• _GIVEN EXERCISE_:
Reproduce all of the data word for word.

*** DATA LINES

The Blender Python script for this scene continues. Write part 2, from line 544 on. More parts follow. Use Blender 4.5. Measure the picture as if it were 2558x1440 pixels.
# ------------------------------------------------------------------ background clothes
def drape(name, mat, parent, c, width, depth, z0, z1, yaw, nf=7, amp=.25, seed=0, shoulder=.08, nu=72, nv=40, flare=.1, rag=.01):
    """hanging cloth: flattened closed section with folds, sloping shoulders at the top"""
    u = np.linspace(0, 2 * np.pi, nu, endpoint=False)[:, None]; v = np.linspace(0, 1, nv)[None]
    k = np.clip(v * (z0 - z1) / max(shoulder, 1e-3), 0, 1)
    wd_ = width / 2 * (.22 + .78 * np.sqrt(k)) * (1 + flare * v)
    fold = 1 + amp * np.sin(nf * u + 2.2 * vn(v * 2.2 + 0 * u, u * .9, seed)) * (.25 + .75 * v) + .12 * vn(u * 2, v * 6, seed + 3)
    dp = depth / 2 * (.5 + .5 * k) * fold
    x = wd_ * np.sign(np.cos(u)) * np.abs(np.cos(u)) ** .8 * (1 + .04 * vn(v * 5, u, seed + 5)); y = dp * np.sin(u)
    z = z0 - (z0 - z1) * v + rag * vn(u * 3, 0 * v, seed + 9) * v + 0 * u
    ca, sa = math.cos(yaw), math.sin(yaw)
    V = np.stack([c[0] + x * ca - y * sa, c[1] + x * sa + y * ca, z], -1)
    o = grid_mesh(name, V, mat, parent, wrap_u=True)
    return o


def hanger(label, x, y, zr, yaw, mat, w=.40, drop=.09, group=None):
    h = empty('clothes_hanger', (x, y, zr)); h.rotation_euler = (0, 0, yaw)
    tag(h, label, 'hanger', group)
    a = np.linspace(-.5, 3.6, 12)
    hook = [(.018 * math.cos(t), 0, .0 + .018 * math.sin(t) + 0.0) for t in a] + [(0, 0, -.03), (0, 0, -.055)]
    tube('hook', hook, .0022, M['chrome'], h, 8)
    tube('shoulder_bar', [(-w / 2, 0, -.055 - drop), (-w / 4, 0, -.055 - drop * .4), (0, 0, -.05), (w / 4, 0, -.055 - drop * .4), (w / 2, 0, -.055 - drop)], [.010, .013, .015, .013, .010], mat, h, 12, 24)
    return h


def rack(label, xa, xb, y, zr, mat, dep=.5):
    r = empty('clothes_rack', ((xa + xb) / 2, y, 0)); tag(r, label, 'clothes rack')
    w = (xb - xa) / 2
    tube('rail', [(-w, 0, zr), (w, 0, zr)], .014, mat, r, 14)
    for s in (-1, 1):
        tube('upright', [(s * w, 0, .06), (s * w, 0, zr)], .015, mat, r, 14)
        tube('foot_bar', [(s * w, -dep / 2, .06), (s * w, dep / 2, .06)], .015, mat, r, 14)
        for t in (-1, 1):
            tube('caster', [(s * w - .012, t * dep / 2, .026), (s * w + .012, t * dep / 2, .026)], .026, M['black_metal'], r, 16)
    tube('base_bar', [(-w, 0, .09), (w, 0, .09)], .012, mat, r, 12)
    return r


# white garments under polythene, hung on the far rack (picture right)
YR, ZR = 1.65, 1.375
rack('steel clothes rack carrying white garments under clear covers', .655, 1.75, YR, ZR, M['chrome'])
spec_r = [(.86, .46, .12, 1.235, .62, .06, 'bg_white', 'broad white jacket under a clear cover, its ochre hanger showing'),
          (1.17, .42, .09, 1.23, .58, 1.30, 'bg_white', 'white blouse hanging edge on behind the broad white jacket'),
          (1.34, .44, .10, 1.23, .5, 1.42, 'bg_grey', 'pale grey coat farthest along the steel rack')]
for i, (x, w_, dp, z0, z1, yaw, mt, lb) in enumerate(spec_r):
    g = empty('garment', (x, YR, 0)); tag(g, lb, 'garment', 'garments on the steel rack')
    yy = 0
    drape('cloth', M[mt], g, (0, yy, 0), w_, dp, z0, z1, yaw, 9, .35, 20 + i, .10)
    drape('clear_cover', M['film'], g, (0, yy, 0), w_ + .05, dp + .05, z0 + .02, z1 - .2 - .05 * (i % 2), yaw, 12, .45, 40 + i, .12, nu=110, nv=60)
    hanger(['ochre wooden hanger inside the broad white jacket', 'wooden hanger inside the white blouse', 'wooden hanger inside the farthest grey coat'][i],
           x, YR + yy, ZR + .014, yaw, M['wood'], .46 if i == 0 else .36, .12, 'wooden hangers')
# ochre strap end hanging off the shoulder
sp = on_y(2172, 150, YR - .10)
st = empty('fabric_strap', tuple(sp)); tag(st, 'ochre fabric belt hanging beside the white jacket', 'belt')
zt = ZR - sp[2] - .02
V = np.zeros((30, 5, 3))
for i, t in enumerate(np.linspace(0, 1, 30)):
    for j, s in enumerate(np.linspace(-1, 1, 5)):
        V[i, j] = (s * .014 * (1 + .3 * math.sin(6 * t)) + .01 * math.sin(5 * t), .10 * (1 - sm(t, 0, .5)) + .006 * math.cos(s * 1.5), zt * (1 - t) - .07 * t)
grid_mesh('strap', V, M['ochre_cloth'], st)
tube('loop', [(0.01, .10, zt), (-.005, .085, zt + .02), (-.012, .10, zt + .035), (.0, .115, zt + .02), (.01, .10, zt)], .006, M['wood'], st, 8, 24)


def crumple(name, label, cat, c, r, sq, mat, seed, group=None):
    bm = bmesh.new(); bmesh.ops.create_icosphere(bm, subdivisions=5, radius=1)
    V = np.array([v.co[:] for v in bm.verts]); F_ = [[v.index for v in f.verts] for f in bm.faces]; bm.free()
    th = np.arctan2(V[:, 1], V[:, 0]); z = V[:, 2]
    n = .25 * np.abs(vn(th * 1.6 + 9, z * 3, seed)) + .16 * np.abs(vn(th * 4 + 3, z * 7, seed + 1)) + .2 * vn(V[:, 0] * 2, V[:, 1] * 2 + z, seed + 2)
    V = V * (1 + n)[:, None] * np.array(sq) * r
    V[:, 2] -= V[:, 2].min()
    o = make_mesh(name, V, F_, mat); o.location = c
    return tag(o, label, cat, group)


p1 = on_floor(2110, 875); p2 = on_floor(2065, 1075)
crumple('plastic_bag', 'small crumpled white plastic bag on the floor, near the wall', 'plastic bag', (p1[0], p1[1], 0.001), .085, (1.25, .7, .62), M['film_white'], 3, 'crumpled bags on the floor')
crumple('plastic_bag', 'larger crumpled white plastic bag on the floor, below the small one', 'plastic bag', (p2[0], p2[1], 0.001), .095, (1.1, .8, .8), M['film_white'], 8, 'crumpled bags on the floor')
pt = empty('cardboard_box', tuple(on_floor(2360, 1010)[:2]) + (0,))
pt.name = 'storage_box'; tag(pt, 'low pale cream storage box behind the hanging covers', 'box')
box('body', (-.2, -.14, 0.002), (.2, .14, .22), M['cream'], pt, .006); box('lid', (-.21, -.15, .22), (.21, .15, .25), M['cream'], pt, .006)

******

• _ANSWER_:
The Blender Python script for this scene continues. Write part 2, from line 544 on. More parts follow. Use Blender 4.5. Measure the picture as if it were 2558x1440 pixels.
# ------------------------------------------------------------------ background clothes
def drape(name, mat, parent, c, width, depth, z0, z1, yaw, nf=7, amp=.25, seed=0, shoulder=.08, nu=72, nv=40, flare=.1, rag=.01):
    """hanging cloth: flattened closed section with folds, sloping shoulders at the top"""
    u = np.linspace(0, 2 * np.pi, nu, endpoint=False)[:, None]; v = np.linspace(0, 1, nv)[None]
    k = np.clip(v * (z0 - z1) / max(shoulder, 1e-3), 0, 1)
    wd_ = width / 2 * (.22 + .78 * np.sqrt(k)) * (1 + flare * v)
    fold = 1 + amp * np.sin(nf * u + 2.2 * vn(v * 2.2 + 0 * u, u * .9, seed)) * (.25 + .75 * v) + .12 * vn(u * 2, v * 6, seed + 3)
    dp = depth / 2 * (.5 + .5 * k) * fold
    x = wd_ * np.sign(np.cos(u)) * np.abs(np.cos(u)) ** .8 * (1 + .04 * vn(v * 5, u, seed + 5)); y = dp * np.sin(u)
    z = z0 - (z0 - z1) * v + rag * vn(u * 3, 0 * v, seed + 9) * v + 0 * u
    ca, sa = math.cos(yaw), math.sin(yaw)
    V = np.stack([c[0] + x * ca - y * sa, c[1] + x * sa + y * ca, z], -1)
    o = grid_mesh(name, V, mat, parent, wrap_u=True)
    return o


def hanger(label, x, y, zr, yaw, mat, w=.40, drop=.09, group=None):
    h = empty('clothes_hanger', (x, y, zr)); h.rotation_euler = (0, 0, yaw)
    tag(h, label, 'hanger', group)
    a = np.linspace(-.5, 3.6, 12)
    hook = [(.018 * math.cos(t), 0, .0 + .018 * math.sin(t) + 0.0) for t in a] + [(0, 0, -.03), (0, 0, -.055)]
    tube('hook', hook, .0022, M['chrome'], h, 8)
    tube('shoulder_bar', [(-w / 2, 0, -.055 - drop), (-w / 4, 0, -.055 - drop * .4), (0, 0, -.05), (w / 4, 0, -.055 - drop * .4), (w / 2, 0, -.055 - drop)], [.010, .013, .015, .013, .010], mat, h, 12, 24)
    return h


def rack(label, xa, xb, y, zr, mat, dep=.5):
    r = empty('clothes_rack', ((xa + xb) / 2, y, 0)); tag(r, label, 'clothes rack')
    w = (xb - xa) / 2
    tube('rail', [(-w, 0, zr), (w, 0, zr)], .014, mat, r, 14)
    for s in (-1, 1):
        tube('upright', [(s * w, 0, .06), (s * w, 0, zr)], .015, mat, r, 14)
        tube('foot_bar', [(s * w, -dep / 2, .06), (s * w, dep / 2, .06)], .015, mat, r, 14)
        for t in (-1, 1):
            tube('caster', [(s * w - .012, t * dep / 2, .026), (s * w + .012, t * dep / 2, .026)], .026, M['black_metal'], r, 16)
    tube('base_bar', [(-w, 0, .09), (w, 0, .09)], .012, mat, r, 12)
    return r


# white garments under polythene, hung on the far rack (picture right)
YR, ZR = 1.65, 1.375
rack('steel clothes rack carrying white garments under clear covers', .655, 1.75, YR, ZR, M['chrome'])
spec_r = [(.86, .46, .12, 1.235, .62, .06, 'bg_white', 'broad white jacket under a clear cover, its ochre hanger showing'),
          (1.17, .42, .09, 1.23, .58, 1.30, 'bg_white', 'white blouse hanging edge on behind the broad white jacket'),
          (1.34, .44, .10, 1.23, .5, 1.42, 'bg_grey', 'pale grey coat farthest along the steel rack')]
for i, (x, w_, dp, z0, z1, yaw, mt, lb) in enumerate(spec_r):
    g = empty('garment', (x, YR, 0)); tag(g, lb, 'garment', 'garments on the steel rack')
    yy = 0
    drape('cloth', M[mt], g, (0, yy, 0), w_, dp, z0, z1, yaw, 9, .35, 20 + i, .10)
    drape('clear_cover', M['film'], g, (0, yy, 0), w_ + .05, dp + .05, z0 + .02, z1 - .2 - .05 * (i % 2), yaw, 12, .45, 40 + i, .12, nu=110, nv=60)
    hanger(['ochre wooden hanger inside the broad white jacket', 'wooden hanger inside the white blouse', 'wooden hanger inside the farthest grey coat'][i],
           x, YR + yy, ZR + .014, yaw, M['wood'], .46 if i == 0 else .36, .12, 'wooden hangers')
# ochre strap end hanging off the shoulder
sp = on_y(2172, 150, YR - .10)
st = empty('fabric_strap', tuple(sp)); tag(st, 'ochre fabric belt hanging beside the white jacket', 'belt')
zt = ZR - sp[2] - .02
V = np.zeros((30, 5, 3))
for i, t in enumerate(np.linspace(0, 1, 30)):
    for j, s in enumerate(np.linspace(-1, 1, 5)):
        V[i, j] = (s * .014 * (1 + .3 * math.sin(6 * t)) + .01 * math.sin(5 * t), .10 * (1 - sm(t, 0, .5)) + .006 * math.cos(s * 1.5), zt * (1 - t) - .07 * t)
grid_mesh('strap', V, M['ochre_cloth'], st)
tube('loop', [(0.01, .10, zt), (-.005, .085, zt + .02), (-.012, .10, zt + .035), (.0, .115, zt + .02), (.01, .10, zt)], .006, M['wood'], st, 8, 24)


def crumple(name, label, cat, c, r, sq, mat, seed, group=None):
    bm = bmesh.new(); bmesh.ops.create_icosphere(bm, subdivisions=5, radius=1)
    V = np.array([v.co[:] for v in bm.verts]); F_ = [[v.index for v in f.verts] for f in bm.faces]; bm.free()
    th = np.arctan2(V[:, 1], V[:, 0]); z = V[:, 2]
    n = .25 * np.abs(vn(th * 1.6 + 9, z * 3, seed)) + .16 * np.abs(vn(th * 4 + 3, z * 7, seed + 1)) + .2 * vn(V[:, 0] * 2, V[:, 1] * 2 + z, seed + 2)
    V = V * (1 + n)[:, None] * np.array(sq) * r
    V[:, 2] -= V[:, 2].min()
    o = make_mesh(name, V, F_, mat); o.location = c
    return tag(o, label, cat, group)


p1 = on_floor(2110, 875); p2 = on_floor(2065, 1075)
crumple('plastic_bag', 'small crumpled white plastic bag on the floor, near the wall', 'plastic bag', (p1[0], p1[1], 0.001), .085, (1.25, .7, .62), M['film_white'], 3, 'crumpled bags on the floor')
crumple('plastic_bag', 'larger crumpled white plastic bag on the floor, below the small one', 'plastic bag', (p2[0], p2[1], 0.001), .095, (1.1, .8, .8), M['film_white'], 8, 'crumpled bags on the floor')
pt = empty('cardboard_box', tuple(on_floor(2360, 1010)[:2]) + (0,))
pt.name = 'storage_box'; tag(pt, 'low pale cream storage box behind the hanging covers', 'box')
box('body', (-.2, -.14, 0.002), (.2, .14, .22), M['cream'], pt, .006); box('lid', (-.21, -.15, .22), (.21, .15, .25), M['cream'], pt, .006)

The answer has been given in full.